“Lord Sugar’s search for a business partner has begun, and it looks like it could be a return to form.” Read on for the verdict on last night’s TV.

The Apprentice

“Last year’s contest was no classic and ratings fell. This run looks more promising. The glamour factor has certainly been raised. Huge hair, nude high heels and glossy pouts were de rigueur for the girls… The boys were slick, coiffed and sharp-suited… Lord Sugar’s search for a business partner has begun, and it looks like it could be a return to form.”
Michael Hogan, The Telegraph

“When the casting is right, as it looks as if it may be this season, judging by the opening episode, The Apprentice provides some of the best comedy on TV, a 12-week banana skin for pomposity. Before last night’s first assignment, the blokes sharp suites bulged with testosterone and ego.

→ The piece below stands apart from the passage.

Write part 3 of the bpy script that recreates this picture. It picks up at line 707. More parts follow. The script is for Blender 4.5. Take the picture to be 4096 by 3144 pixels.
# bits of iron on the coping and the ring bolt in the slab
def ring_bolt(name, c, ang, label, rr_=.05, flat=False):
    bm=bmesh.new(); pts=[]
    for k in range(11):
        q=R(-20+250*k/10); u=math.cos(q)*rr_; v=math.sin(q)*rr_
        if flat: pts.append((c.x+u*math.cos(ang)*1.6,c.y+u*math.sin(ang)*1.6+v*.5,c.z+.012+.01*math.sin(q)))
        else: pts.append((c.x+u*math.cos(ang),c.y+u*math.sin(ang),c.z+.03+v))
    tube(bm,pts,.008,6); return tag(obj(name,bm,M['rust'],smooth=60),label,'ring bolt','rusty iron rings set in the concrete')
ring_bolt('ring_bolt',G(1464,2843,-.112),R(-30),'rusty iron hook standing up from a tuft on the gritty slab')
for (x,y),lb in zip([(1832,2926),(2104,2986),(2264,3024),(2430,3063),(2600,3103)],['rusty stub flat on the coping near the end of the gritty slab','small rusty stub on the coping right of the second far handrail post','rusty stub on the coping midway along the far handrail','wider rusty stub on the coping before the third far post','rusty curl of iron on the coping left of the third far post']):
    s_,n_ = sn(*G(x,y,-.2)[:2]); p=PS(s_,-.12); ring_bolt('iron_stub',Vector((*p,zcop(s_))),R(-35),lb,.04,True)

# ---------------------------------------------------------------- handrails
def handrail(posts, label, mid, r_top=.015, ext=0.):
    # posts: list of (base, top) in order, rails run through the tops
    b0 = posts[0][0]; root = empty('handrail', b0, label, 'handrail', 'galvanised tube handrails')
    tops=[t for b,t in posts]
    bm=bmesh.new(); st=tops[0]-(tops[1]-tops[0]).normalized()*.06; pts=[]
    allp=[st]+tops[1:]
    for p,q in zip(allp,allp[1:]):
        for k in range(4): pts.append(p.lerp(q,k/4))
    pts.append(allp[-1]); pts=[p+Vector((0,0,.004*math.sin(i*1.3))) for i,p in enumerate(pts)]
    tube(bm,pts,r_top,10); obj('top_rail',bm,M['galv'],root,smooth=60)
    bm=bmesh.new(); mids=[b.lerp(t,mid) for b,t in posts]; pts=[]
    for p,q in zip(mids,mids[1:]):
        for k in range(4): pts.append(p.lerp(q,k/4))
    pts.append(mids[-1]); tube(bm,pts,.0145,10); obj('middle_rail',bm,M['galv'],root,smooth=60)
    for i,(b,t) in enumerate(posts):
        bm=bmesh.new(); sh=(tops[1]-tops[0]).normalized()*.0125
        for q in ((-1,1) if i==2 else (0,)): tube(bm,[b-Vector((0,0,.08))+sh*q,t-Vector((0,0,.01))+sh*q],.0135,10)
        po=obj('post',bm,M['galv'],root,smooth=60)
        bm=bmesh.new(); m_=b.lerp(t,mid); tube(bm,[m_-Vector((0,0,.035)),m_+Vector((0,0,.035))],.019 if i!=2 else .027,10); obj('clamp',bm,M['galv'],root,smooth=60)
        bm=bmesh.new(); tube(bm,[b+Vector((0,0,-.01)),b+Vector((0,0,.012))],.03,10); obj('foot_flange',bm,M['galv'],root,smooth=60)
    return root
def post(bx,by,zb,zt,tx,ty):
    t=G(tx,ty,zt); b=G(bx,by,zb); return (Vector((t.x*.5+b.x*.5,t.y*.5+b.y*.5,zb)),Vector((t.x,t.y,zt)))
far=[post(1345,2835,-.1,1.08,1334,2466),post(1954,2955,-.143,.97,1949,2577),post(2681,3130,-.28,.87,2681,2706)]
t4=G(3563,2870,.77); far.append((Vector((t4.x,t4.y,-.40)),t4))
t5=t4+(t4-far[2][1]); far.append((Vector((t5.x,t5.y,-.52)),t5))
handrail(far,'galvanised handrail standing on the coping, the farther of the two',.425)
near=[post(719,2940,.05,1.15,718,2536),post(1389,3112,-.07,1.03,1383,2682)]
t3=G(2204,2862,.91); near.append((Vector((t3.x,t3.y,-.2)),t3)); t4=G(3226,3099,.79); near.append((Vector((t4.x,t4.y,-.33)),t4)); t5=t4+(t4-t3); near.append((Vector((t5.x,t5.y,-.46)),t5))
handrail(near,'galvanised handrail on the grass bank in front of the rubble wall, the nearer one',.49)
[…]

To see them hours later on their knees quite unnecessarily packing batteries into lucky cat ornaments was wonderful.”
Andrew Billen, The Times

“There’s life in the old formula yet. It may no longer quite be essential television, but it is still fabulous.”
Sam Wollaston, The Guardian

“It was very much business as usual at The Apprentice, a global franchise that probably has no option but to stick to its winning formula. Nick Hewer certainly had no intention of changing his repertoire of grimaces and scowls, while the boys and girls still have that odd, chin-height way of talking into their mobiles. More worryingly for the long-term prospects of the show is that the contestants are beginning to be indistinguishable from earlier series, and frankly I give the whole thing two more years.”
Gerard Gilbert, The Independent

Hannibal, Sky Living

“Graham and Lecter danced around each other with near-flirtatious dialogue, the line between hero and villain blurring intriguingly… This was classy, creepy, handsomely shot horror. There were gallons of blood but little graphic violence, so it didn’t feel too ghoulish.”
Michael Hogan, The Telegraph

“The problem with Hannibal isn’t the concept, as fans of the film series would eat up any Lecter-based yarn. Nor is it the cast… It’s not even the annoying, over-stylised direction during Graham’s re-enactments of the murders. It’s that despite having an initial six episodes to exposit the heck out of its leads, we’re dumped immediately in the procedural format, with one non-Lecter baddie for episode one paired with the slow-drip discovery of Hannibal’s unconventional diet… If the success of The Killing, Broadchurch et al has taught us anything, it’s that viewers are quite happy not to have a mystery solved every 42 minutes.”
Will Dean, The Independent

“Portas got up some stalls selling the youngsters the latest word in Guatemalan street snacks and persuaded a junk shop to sell stuffed animals (a mainstay of every trendy east Londoner’s interior) at vast prices, and lo, there was activity where once there had been none. Was this good? I haven’t a clue.”